-- START Data excerpt --
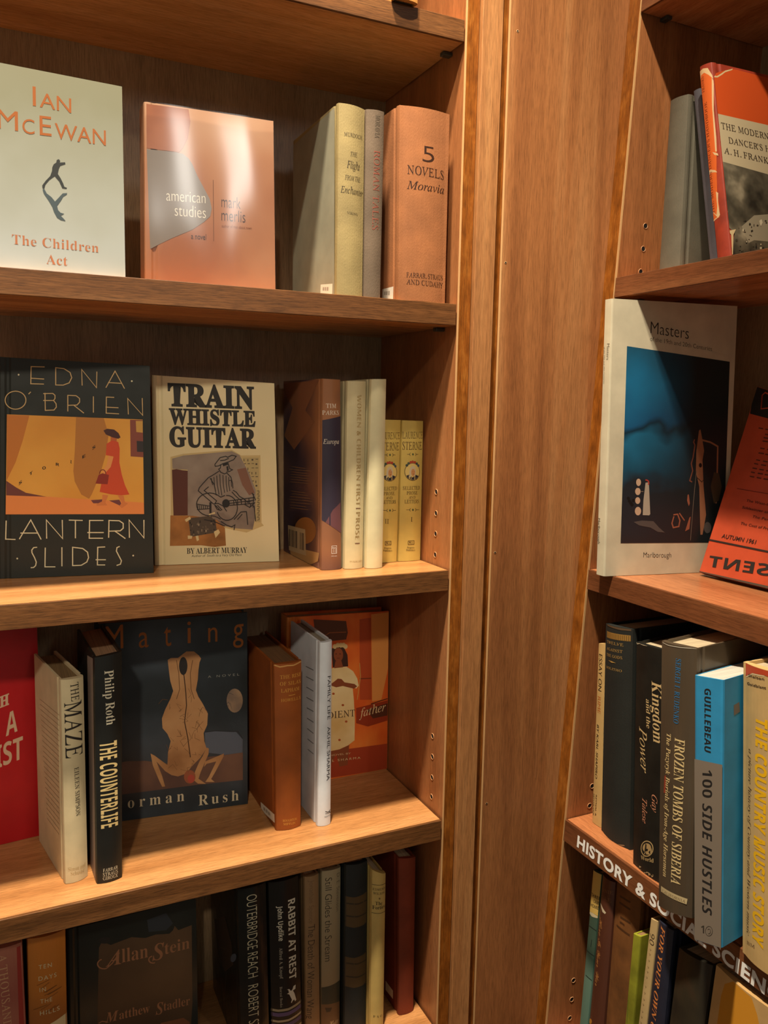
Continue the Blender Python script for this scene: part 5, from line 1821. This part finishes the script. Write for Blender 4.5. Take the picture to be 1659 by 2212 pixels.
b = Book('hardcover_book', 'wide tan jacketed spine with bold yellow capitals, torn orange at top', [(1606.7, 1429), (1712, 1459), (1708, 2118), (1605, 2052)], ZR4, plane=('X', 0.1545), depth=0.16,
         m=mat((206, 170, 112), 0.5, 'paper'), bulge=0.006, group=H3, dv=(1, 0, 0))
P, s = b.P, b.front
P.crop = 'z5'
P.poly('torn_jacket', s, [(85, 92), (130, 105), (420, 190), (420, 260), (260, 180), (170, 165), (110, 188), (90, 170)], (190, 72, 40))
P.poly('torn_jacket', s, [(110, 190), (170, 166), (260, 182), (258, 190), (170, 176), (116, 198)], (222, 196, 150))
P.text('author_name', s, 'Shelton', (134, 190), (258, 215), 18, 'fat', (66, 44, 30))
P.text('author_name', s, 'Goldblatt', (122, 245), (270, 275), 18, 'fat', (66, 44, 30))
P.text('subtitle', s, 'a picture history of Country and Western music', (138, 680), (120, 1945), 30, 'ital', (92, 64, 40), rot=90)
P.text('title', s, 'THE COUNTRY MUSIC STORY', (200, 455), (172, 1990), 90, 'black', (240, 182, 20), rot=90)
P.text('publisher_mark', s, 'BM', (120, 2010), (190, 2040), 22, 'serif', (120, 92, 60))
b.done()

# ------------------------------------------------------------------ lowest shelf in view
H4 = 'books on the bottom visible shelf of the right bookcase'


def tilt_quad(TL, TR, BL, BR, k):
    """extend the visible spine edges down below the picture to the shelf"""
    e = lambda a, b_: (b_[0] + (b_[0] - a[0]) * k, b_[1] + (b_[1] - a[1]) * k)
    return [TL, TR, e(TR, BR), e(TL, BL)]


m = grad_z('jacket_green_photo', [(0.0, (78, 108, 96)), (0.62, (98, 128, 112)), (0.78, (40, 62, 52)), (0.9, (60, 84, 70)), (1.0, (60, 84, 70))], 0.0, 0.19)
b = Book('hardcover_book', 'slim spine, yellow at top and green painted below, nearest side panel', tilt_quad((1282, 1879), (1300.5, 1889), (1251.9, 2212), (1270, 2212), 0.22), ZR5, plane=('L', 0.020), depth=0.12,
         m=m, bulge=0.001, group=H4, joint=False)
P, s = b.P, b.front
P.crop = 'r8'
P.poly('title_panel', s, [(262, 96), (356, 150), (330, 585), (315, 600), (260, 560), (222, 545)], (206, 172, 92))
for st, x0, y0, x1, y1 in (('THREE', 240, 375, 332, 428), ('CAME', 268, 448, 330, 482), ('HOME', 234, 488, 318, 532)):
    P.text('title', s, st, (x0, y0), (x1, y1), 36, 'bold', (40, 34, 26))
P.poly('spine_picture', s, [(225, 548), (262, 562), (318, 606), (310, 622), (250, 600), (222, 568)], (200, 186, 150))
for q in ([(204, 690), (250, 720), (300, 760)], [(185, 960), (270, 1030)], [(185, 1235), (250, 1300)], [(250, 850), (240, 930)]):
    P.line('spine_picture', s, q, 8, (30, 42, 38))
b.done()

b = Book('hardcover_book', 'brown glossy rounded spine with tan capitals and flowing script', tilt_quad((1302.6, 1887.8), (1331, 1907), (1272.8, 2212), (1306, 2212), 0.24), ZR5, plane=('L', 0.018), depth=0.13,
         m=blotch('jacket_brown', [(0.35, (78, 44, 32)), (0.6, (98, 58, 42))], 8, 0.3, stretch=(1, 1, 0.3)), bulge=0.0035, group=H4)
P, s = b.P, b.front
P.crop = 'r8'
P.text('author_name', s, 'ERNIE', (352, 318), (484, 362), 36, 'serif', (130, 92, 58))
P.text('author_name', s, 'PYLE', (348, 382), (468, 446), 36, 'serif', (130, 92, 58))
P.text('title', s, 'Here Is Your War', (348, 600), (300, 1340), 50, 'script', (176, 118, 64), rot=90)
P.poly('publisher_mark', s, [(345, 450), (365, 470), (424, 555), (412, 568), (384, 545)], (206, 190, 160))
P.ell('publisher_mark', s, 240, 1735, 26, 30, (190, 130, 50), n=12)
b.done()

b = Book('hardcover_book', 'wide plain brown cloth spine with faint dark title lines under the lettered shelf', tilt_quad((1334, 1900), (1388, 1938), (1309.5, 2212), (1366, 2212), 0.3), ZR5, plane=('L', 0.0185), depth=0.12,
         m=mat((118, 74, 34), 0.7, 'worn'), bulge=0.004, group=H4)
P, s = b.P, b.front
P.crop = 'r8'
for x0, y0, x1, y1 in ((570, 375, 690, 440), (560, 440, 690, 520), (580, 600, 690, 670), (575, 655, 630, 690), (530, 690, 680, 800)):
    P.line('title', s, [(x0, y0), ((x0 + x1) / 2, (y0 + y1) / 2 - 4), (x1, y1)], 22, (76, 48, 26))
b.done()

b = Book('hardcover_book', 'short lime green spine with tan page tops standing before brown book', tilt_quad((1368, 2016), (1384, 2024), (1350, 2212), (1368, 2212), 0.9), ZR5, plane=('L', 0.003), depth=0.13,
         m=mat((142, 142, 40), 0.55, 'worn'), bulge=0.0006, group=H4, joint=False, pages=(160, 120, 80), over=0.0006)
P, s = b.P, b.front
P.crop = 'r8'
P.line('title', s, [(640, 1510), (628, 1750)], 9, (96, 98, 34))
b.done()

b = Book('hardcover_book', 'slim cream spine with large curled numeral and tiny grey letters', tilt_quad((1406, 1983), (1422, 1991), (1379, 2212), (1397.5, 2212), 0.5), ZR5, plane=('L', 0.003), depth=0.13,
         m=mat((190, 162, 112), 0.6, 'paper'), bulge=0.0008, group=H4, joint=False)
P, s = b.P, b.front
P.crop = 'r8'
P.text('title', s, '90', (882, 765), (872, 890), 62, 'thin', (70, 56, 40), rot=90)
for i, y in enumerate((950, 1000, 1070, 1140, 1190, 1250, 1350, 1420, 1490, 1545, 1620, 1680, 1740)):
    x = 880 - (y - 950) * 0.13
    P.line('title', s, [(x, y), (x + 14, y + 14), (x + 4, y + 22)], 4, (150, 126, 88))
b.done()

b = Book('hardcover_book', 'navy spine with slanted orange capitals below the white shelf lettering', tilt_quad((1424, 1985), (1457, 2011), (1398.2, 2212), (1437, 2212), 0.5), ZR5, plane=('L', 0.003), depth=0.13,
         m=mat((36, 38, 52), 0.4, 'gloss'), bulge=0.003, group=H4)
P, s = b.P, b.front
P.crop = 'r8'
P.text('title', s, 'FOR YOUR OWN GOOD', (1018, 690), (912, 1690), 62, 'italb', (214, 130, 66), rot=90, fit='FOR YOUR OWN')
b.done()

m = blotch('jacket_murk', [(0.34, (30, 30, 26)), (0.5, (52, 46, 34)), (0.64, (74, 52, 36)), (0.78, (92, 62, 44))], 14, 0.4, seed=9.2)
b = Book('hardcover_book', 'dark mottled brown book between navy spine and tan one', tilt_quad((1467.5, 2046), (1542, 2086), (1446.5, 2212), (1524, 2212), 0.5), ZR5, plane=('L', 0.003), depth=0.12, m=m, bulge=0.004, group=H4)
b.done()

b = Book('hardcover_book', 'tan book with mustard patches at the lower right corner', tilt_quad((1547, 2083), (1700, 2202), (1529, 2212), (1680, 2290), 0.6), ZR5, plane=('L', 0.003), depth=0.13,
         m=mat((200, 160, 104), 0.5, 'paper'), bulge=0.004, group=H4)
P, s = b.P, b.front
P.crop = 'r6'
P.poly('jacket_picture', s, [(1350, 1330), (1420, 1310), (1560, 1430), (1600, 1560), (1620, 1680), (1290, 1640), (1320, 1420)], (204, 138, 40))
b.done()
-- END Data excerpt --
* **Stated problem**:
Leave out the pictures and restate, word for word, the lines from the top of the data through the line containing "return [TL, TR, e(TR, BR), e(TL, BL)]", both included.

* **Output below**:
Continue the Blender Python script for this scene: part 5, from line 1821. This part finishes the script. Write for Blender 4.5. Take the picture to be 1659 by 2212 pixels.
b = Book('hardcover_book', 'wide tan jacketed spine with bold yellow capitals, torn orange at top', [(1606.7, 1429), (1712, 1459), (1708, 2118), (1605, 2052)], ZR4, plane=('X', 0.1545), depth=0.16,
         m=mat((206, 170, 112), 0.5, 'paper'), bulge=0.006, group=H3, dv=(1, 0, 0))
P, s = b.P, b.front
P.crop = 'z5'
P.poly('torn_jacket', s, [(85, 92), (130, 105), (420, 190), (420, 260), (260, 180), (170, 165), (110, 188), (90, 170)], (190, 72, 40))
P.poly('torn_jacket', s, [(110, 190), (170, 166), (260, 182), (258, 190), (170, 176), (116, 198)], (222, 196, 150))
P.text('author_name', s, 'Shelton', (134, 190), (258, 215), 18, 'fat', (66, 44, 30))
P.text('author_name', s, 'Goldblatt', (122, 245), (270, 275), 18, 'fat', (66, 44, 30))
P.text('subtitle', s, 'a picture history of Country and Western music', (138, 680), (120, 1945), 30, 'ital', (92, 64, 40), rot=90)
P.text('title', s, 'THE COUNTRY MUSIC STORY', (200, 455), (172, 1990), 90, 'black', (240, 182, 20), rot=90)
P.text('publisher_mark', s, 'BM', (120, 2010), (190, 2040), 22, 'serif', (120, 92, 60))
b.done()

# ------------------------------------------------------------------ lowest shelf in view
H4 = 'books on the bottom visible shelf of the right bookcase'


def tilt_quad(TL, TR, BL, BR, k):
    """extend the visible spine edges down below the picture to the shelf"""
    e = lambda a, b_: (b_[0] + (b_[0] - a[0]) * k, b_[1] + (b_[1] - a[1]) * k)
    return [TL, TR, e(TR, BR), e(TL, BL)]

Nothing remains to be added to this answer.